Bodies Wash Ashore


Illegally transported Chinese immigrants stand on the Rockaway shore looking out at their grounded vessel.

Golden Venture Spills Its Human Cargo

By LIZ GOFF

Rockaway -JUNE 6, 1993: Early in the morning of June 6, The Golden Venture, a cargo ship not licensed to carry passengers, ran aground on a sandbar off Jacob Riis Park, spilling its illegal cargo of human chattel into the waters of the Atlantic Ocean.

The ship carried nearly 300 illegal Chinese immigrants – most of whom had paid upward of $30,000 each to be smuggled into the United States.

Authorities said the vessel was deliberately grounded by the smugglers, who then told their illegal passengers to jump or swim to shore. Ten people were found dead in the offshore waters, authorities said.

The Golden Venture crew and its passengers were arrested and detained by U.S. officials, who said the illegals survived on a diet of rice and dirty water during their four-month voyage, from Thailand to Africa – and then to the United States.

Images of the illegal passengers jumping off the ship and huddling on the beach covered with blankets flashed a warning of the hazards of human trafficking to the United States.

Resolution At Last

Almost 13-years after the Golden Venture tragedy struck the shores of Queens, a federal judge slammed the architect of the smuggling operation with a 35-year sentence for her role in the multimillion-dollar enterprise.

Chinatown businesswoman Cheng Chui Ping, 57, aka “Sister Ping,” was sentenced March 16, 2006 for running the massive illegal immigrant smuggling empire.

In a last-ditch bid for leniency, Ping delivered a rambling, hour-long plea to Manhattan federal Judge Michael Mukasey, saying she was a poor, hard-working immigrant who had been terrorized by Chinatown gangs.

Ping said she operated a clothing store in Chinatown – and had no connection with the smugglers on the Golden Venture. She ranted about her love of America – and how she lived in this country from 1981 until 1994, when she fled to avoid arrest in the Golden Venture tragedy.

Ping was tracked down, arrested in Hong Kong and returned to this country after six years on the run.
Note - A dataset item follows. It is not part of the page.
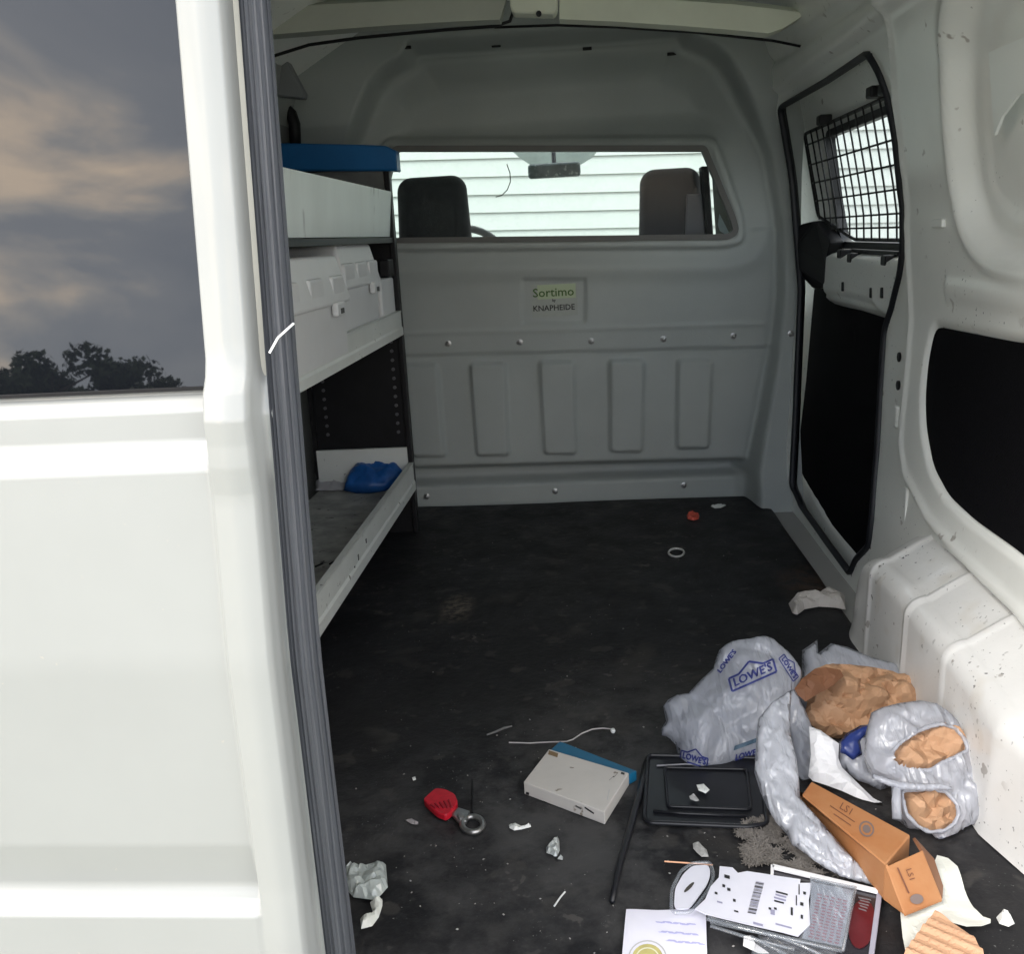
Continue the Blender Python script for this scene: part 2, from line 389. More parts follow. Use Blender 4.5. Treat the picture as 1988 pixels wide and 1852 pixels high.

Mukasey told Ping that the things she said were “simply incredible,” and sentenced her to the maximum for conspiracy, money laundering and trafficking in ransom.

Evidence presented at Ping’s trial showed that she raked in millions of dollars by trafficking-in a human cargo of thousands of immigrants from the mid-to late-1990s.

Mukasey sentenced Ping to 20 years for money laundering, 10 years for trafficking in ransom proceeds, and five years for conspiracy to commit alien smuggling and related crimes. She had been convicted by a jury in June 2005.

Ping is appealing the conviction, and is awaiting retrial on one charge that deadlocked the jury.

Mukasey said at the sentencing, “You are not the victim of fabricated evidence. You did precisely what you were accused of in the indictment, and you were justly convicted of it.”

Ping, in an effort to avoid reacting to the sentence, smiled and waved to relatives in the courtroom as she was led away to a waiting jail cell.